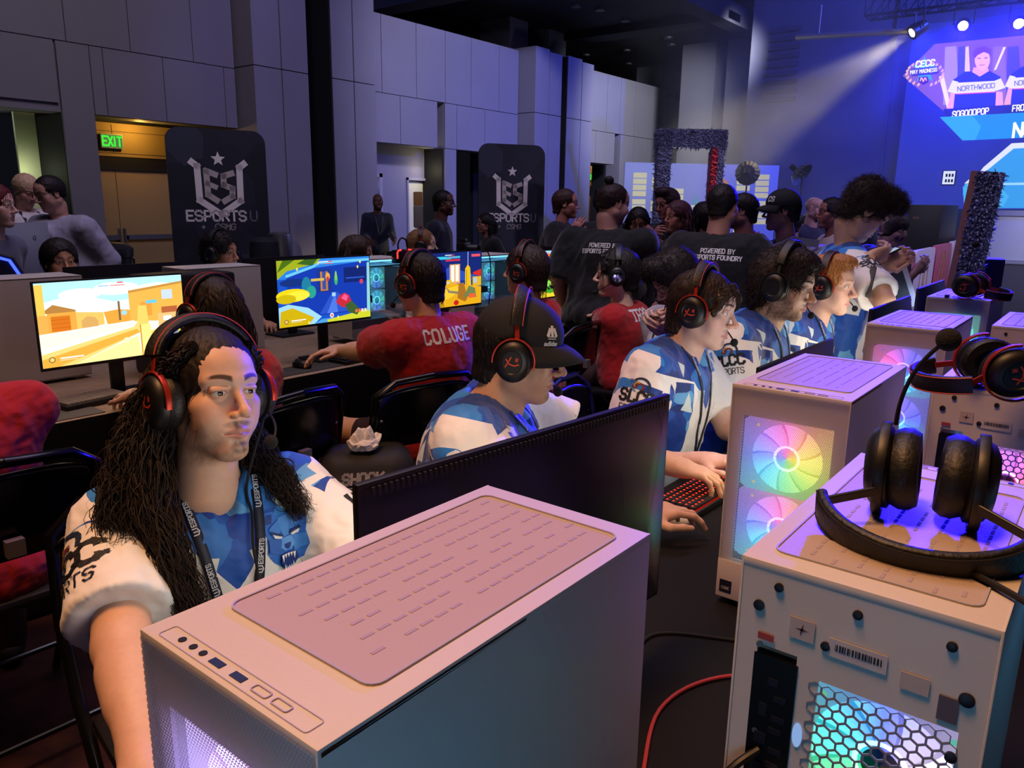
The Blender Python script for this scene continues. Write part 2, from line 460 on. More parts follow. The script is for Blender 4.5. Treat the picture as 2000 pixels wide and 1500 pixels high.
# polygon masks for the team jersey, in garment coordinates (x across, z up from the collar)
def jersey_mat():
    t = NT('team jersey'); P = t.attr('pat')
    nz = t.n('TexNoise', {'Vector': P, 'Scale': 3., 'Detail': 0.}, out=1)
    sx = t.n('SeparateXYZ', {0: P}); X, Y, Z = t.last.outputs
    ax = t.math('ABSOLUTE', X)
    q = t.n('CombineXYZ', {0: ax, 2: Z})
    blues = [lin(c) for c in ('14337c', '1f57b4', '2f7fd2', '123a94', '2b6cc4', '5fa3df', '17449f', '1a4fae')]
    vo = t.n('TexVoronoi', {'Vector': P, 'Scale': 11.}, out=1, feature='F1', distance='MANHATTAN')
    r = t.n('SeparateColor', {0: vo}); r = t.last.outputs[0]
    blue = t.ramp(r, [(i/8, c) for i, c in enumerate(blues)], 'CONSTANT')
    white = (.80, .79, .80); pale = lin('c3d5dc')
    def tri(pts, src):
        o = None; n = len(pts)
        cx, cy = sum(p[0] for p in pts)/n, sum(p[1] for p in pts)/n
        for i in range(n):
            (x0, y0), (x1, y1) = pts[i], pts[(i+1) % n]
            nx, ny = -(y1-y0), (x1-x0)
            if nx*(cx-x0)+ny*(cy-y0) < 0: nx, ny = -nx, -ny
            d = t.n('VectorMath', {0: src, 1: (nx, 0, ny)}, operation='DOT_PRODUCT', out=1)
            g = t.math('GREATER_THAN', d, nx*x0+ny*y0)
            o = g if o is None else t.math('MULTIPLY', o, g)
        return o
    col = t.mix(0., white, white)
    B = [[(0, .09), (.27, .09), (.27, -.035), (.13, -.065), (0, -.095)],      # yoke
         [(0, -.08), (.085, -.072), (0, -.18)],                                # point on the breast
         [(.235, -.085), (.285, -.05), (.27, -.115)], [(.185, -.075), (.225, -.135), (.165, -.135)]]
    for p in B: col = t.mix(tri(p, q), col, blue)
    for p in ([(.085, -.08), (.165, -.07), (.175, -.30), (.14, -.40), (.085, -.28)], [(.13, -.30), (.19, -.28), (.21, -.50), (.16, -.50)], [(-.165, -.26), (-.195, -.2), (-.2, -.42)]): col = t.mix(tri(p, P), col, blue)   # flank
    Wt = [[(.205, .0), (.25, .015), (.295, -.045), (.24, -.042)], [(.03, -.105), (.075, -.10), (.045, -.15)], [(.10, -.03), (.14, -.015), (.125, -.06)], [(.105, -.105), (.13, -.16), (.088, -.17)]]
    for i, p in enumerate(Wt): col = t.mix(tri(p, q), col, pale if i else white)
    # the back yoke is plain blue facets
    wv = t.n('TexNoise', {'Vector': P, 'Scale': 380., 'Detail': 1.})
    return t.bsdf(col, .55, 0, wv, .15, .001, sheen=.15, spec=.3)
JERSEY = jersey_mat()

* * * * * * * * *

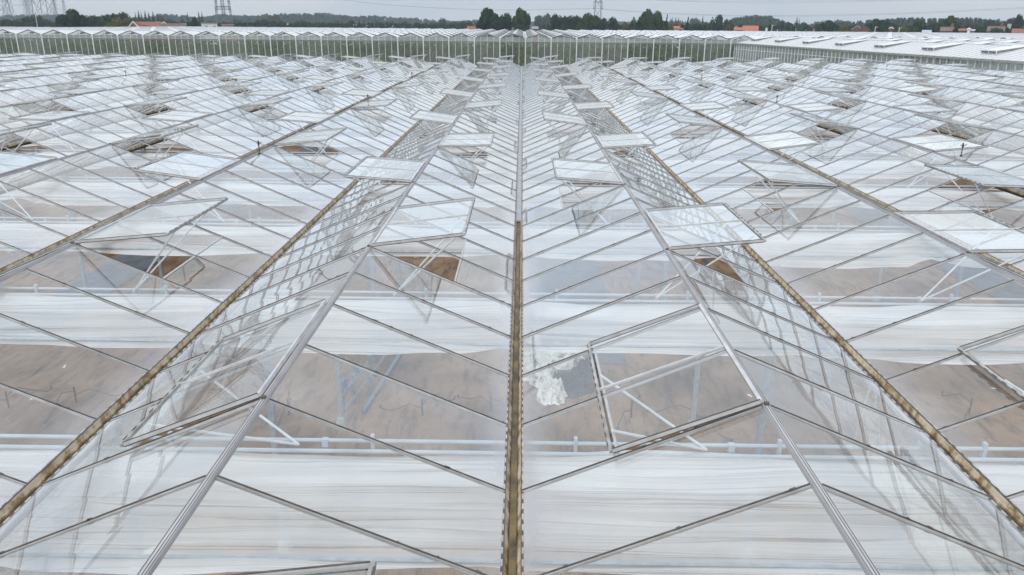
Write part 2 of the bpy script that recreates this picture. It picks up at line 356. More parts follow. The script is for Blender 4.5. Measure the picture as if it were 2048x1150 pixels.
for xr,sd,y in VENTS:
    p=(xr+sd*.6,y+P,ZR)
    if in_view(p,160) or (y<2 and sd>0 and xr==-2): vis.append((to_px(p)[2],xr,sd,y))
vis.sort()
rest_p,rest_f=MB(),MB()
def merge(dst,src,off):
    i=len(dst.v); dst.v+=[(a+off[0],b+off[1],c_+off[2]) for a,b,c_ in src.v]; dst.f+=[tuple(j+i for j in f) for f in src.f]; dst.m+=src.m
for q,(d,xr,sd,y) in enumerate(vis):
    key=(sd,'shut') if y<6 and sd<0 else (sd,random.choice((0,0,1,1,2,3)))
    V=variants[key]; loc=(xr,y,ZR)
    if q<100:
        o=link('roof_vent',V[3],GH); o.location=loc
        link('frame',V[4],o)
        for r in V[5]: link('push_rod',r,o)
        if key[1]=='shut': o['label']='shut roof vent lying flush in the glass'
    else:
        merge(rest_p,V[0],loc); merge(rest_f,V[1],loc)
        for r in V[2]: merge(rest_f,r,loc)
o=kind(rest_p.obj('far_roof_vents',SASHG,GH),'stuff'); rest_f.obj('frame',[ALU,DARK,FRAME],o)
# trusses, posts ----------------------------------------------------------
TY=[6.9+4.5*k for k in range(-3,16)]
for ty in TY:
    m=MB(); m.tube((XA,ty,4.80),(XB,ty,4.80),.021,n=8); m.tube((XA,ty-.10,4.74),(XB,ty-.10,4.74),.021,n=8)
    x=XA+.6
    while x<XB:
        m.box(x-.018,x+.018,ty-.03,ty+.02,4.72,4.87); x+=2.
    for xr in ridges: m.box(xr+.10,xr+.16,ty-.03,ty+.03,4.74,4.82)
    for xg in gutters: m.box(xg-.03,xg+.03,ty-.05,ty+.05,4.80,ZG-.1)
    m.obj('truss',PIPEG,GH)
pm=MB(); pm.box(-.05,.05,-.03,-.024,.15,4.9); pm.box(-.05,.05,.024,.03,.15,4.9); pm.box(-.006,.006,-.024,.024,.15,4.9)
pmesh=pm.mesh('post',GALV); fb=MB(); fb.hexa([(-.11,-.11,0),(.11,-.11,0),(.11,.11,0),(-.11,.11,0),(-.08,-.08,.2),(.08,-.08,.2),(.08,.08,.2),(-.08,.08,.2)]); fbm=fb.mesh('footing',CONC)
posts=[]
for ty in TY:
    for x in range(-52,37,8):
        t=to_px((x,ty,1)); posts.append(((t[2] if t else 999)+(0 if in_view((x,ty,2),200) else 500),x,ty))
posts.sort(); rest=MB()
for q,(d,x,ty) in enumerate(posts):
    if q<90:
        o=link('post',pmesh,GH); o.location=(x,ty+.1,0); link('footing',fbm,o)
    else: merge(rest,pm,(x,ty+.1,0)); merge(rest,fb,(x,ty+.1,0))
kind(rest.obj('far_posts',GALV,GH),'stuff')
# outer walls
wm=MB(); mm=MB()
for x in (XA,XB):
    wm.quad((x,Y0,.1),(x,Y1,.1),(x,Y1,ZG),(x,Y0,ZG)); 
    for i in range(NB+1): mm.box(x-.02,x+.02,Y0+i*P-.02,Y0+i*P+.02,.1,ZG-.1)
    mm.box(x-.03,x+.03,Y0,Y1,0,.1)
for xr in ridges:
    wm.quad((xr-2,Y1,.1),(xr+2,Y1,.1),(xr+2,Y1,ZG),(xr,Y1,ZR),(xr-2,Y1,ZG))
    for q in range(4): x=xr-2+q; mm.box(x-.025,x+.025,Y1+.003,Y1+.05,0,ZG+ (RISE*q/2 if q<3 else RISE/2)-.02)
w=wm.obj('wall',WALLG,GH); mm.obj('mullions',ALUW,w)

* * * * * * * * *

**Task requirements**
Identify the lines in the entries that hold "part" and return each one.

**Task result**
The Blender Python script for this scene continues. Write part 2, from line 460 on. More parts follow. The script is for Blender 4.5. Treat the picture as 2000 pixels wide and 1500 pixels high.
Write part 2 of the bpy script that recreates this picture. It picks up at line 356. More parts follow. The script is for Blender 4.5. Measure the picture as if it were 2048x1150 pixels.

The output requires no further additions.